-- begin RECORDED INFORMATION --

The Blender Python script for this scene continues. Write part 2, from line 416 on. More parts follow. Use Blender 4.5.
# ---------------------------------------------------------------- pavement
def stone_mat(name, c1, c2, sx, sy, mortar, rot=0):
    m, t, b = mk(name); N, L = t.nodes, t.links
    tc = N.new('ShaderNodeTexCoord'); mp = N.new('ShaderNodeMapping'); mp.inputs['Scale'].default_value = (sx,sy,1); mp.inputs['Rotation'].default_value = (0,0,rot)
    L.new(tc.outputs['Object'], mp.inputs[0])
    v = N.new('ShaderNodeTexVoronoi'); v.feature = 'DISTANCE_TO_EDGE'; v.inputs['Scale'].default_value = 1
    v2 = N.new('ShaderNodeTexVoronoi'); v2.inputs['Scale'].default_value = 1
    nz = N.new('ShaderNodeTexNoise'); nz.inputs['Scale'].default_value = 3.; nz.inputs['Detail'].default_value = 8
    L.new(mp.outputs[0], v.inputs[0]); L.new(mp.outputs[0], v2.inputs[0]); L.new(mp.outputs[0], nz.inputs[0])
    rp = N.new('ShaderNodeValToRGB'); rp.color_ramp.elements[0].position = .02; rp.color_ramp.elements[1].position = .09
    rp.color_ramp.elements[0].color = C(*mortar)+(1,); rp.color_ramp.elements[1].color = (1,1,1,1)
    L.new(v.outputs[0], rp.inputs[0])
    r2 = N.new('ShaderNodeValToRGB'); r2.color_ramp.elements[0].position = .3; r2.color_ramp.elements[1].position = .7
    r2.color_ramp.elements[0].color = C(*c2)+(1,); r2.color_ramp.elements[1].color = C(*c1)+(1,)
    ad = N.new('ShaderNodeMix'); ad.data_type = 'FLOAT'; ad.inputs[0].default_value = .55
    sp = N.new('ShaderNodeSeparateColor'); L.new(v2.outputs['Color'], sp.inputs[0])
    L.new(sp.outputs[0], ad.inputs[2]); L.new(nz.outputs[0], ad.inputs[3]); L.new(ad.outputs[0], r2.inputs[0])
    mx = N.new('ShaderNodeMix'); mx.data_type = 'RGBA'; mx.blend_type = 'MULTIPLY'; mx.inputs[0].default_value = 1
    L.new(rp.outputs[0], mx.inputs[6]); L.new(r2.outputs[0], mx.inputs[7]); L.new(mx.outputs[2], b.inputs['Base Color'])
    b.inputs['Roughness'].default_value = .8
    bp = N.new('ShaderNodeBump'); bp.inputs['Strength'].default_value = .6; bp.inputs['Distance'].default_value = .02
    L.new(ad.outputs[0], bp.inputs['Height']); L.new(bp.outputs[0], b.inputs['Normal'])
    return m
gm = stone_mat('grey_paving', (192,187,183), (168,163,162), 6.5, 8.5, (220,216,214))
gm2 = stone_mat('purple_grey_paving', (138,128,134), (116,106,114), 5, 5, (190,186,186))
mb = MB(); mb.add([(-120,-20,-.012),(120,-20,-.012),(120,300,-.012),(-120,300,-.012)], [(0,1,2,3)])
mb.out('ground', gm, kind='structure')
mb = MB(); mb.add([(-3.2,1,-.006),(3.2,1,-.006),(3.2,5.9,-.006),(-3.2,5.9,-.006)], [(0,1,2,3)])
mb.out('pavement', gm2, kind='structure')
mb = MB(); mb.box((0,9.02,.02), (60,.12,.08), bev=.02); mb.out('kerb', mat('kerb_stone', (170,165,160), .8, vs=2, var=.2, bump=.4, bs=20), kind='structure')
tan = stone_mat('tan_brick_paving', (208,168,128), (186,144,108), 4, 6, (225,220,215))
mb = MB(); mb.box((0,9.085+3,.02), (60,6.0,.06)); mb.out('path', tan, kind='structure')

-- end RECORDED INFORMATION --

# BRIEF:
Extract each line of the listing above, copying it word for word.

# SOLVED PROBLEM:
The Blender Python script for this scene continues. Write part 2, from line 416 on. More parts follow. Use Blender 4.5.
# ---------------------------------------------------------------- pavement
def stone_mat(name, c1, c2, sx, sy, mortar, rot=0):
    m, t, b = mk(name); N, L = t.nodes, t.links
    tc = N.new('ShaderNodeTexCoord'); mp = N.new('ShaderNodeMapping'); mp.inputs['Scale'].default_value = (sx,sy,1); mp.inputs['Rotation'].default_value = (0,0,rot)
    L.new(tc.outputs['Object'], mp.inputs[0])
    v = N.new('ShaderNodeTexVoronoi'); v.feature = 'DISTANCE_TO_EDGE'; v.inputs['Scale'].default_value = 1
    v2 = N.new('ShaderNodeTexVoronoi'); v2.inputs['Scale'].default_value = 1
    nz = N.new('ShaderNodeTexNoise'); nz.inputs['Scale'].default_value = 3.; nz.inputs['Detail'].default_value = 8
    L.new(mp.outputs[0], v.inputs[0]); L.new(mp.outputs[0], v2.inputs[0]); L.new(mp.outputs[0], nz.inputs[0])
    rp = N.new('ShaderNodeValToRGB'); rp.color_ramp.elements[0].position = .02; rp.color_ramp.elements[1].position = .09
    rp.color_ramp.elements[0].color = C(*mortar)+(1,); rp.color_ramp.elements[1].color = (1,1,1,1)
    L.new(v.outputs[0], rp.inputs[0])
    r2 = N.new('ShaderNodeValToRGB'); r2.color_ramp.elements[0].position = .3; r2.color_ramp.elements[1].position = .7
    r2.color_ramp.elements[0].color = C(*c2)+(1,); r2.color_ramp.elements[1].color = C(*c1)+(1,)
    ad = N.new('ShaderNodeMix'); ad.data_type = 'FLOAT'; ad.inputs[0].default_value = .55
    sp = N.new('ShaderNodeSeparateColor'); L.new(v2.outputs['Color'], sp.inputs[0])
    L.new(sp.outputs[0], ad.inputs[2]); L.new(nz.outputs[0], ad.inputs[3]); L.new(ad.outputs[0], r2.inputs[0])
    mx = N.new('ShaderNodeMix'); mx.data_type = 'RGBA'; mx.blend_type = 'MULTIPLY'; mx.inputs[0].default_value = 1
    L.new(rp.outputs[0], mx.inputs[6]); L.new(r2.outputs[0], mx.inputs[7]); L.new(mx.outputs[2], b.inputs['Base Color'])
    b.inputs['Roughness'].default_value = .8
    bp = N.new('ShaderNodeBump'); bp.inputs['Strength'].default_value = .6; bp.inputs['Distance'].default_value = .02
    L.new(ad.outputs[0], bp.inputs['Height']); L.new(bp.outputs[0], b.inputs['Normal'])
    return m
gm = stone_mat('grey_paving', (192,187,183), (168,163,162), 6.5, 8.5, (220,216,214))
gm2 = stone_mat('purple_grey_paving', (138,128,134), (116,106,114), 5, 5, (190,186,186))
mb = MB(); mb.add([(-120,-20,-.012),(120,-20,-.012),(120,300,-.012),(-120,300,-.012)], [(0,1,2,3)])
mb.out('ground', gm, kind='structure')
mb = MB(); mb.add([(-3.2,1,-.006),(3.2,1,-.006),(3.2,5.9,-.006),(-3.2,5.9,-.006)], [(0,1,2,3)])
mb.out('pavement', gm2, kind='structure')
mb = MB(); mb.box((0,9.02,.02), (60,.12,.08), bev=.02); mb.out('kerb', mat('kerb_stone', (170,165,160), .8, vs=2, var=.2, bump=.4, bs=20), kind='structure')
tan = stone_mat('tan_brick_paving', (208,168,128), (186,144,108), 4, 6, (225,220,215))
mb = MB(); mb.box((0,9.085+3,.02), (60,6.0,.06)); mb.out('path', tan, kind='structure')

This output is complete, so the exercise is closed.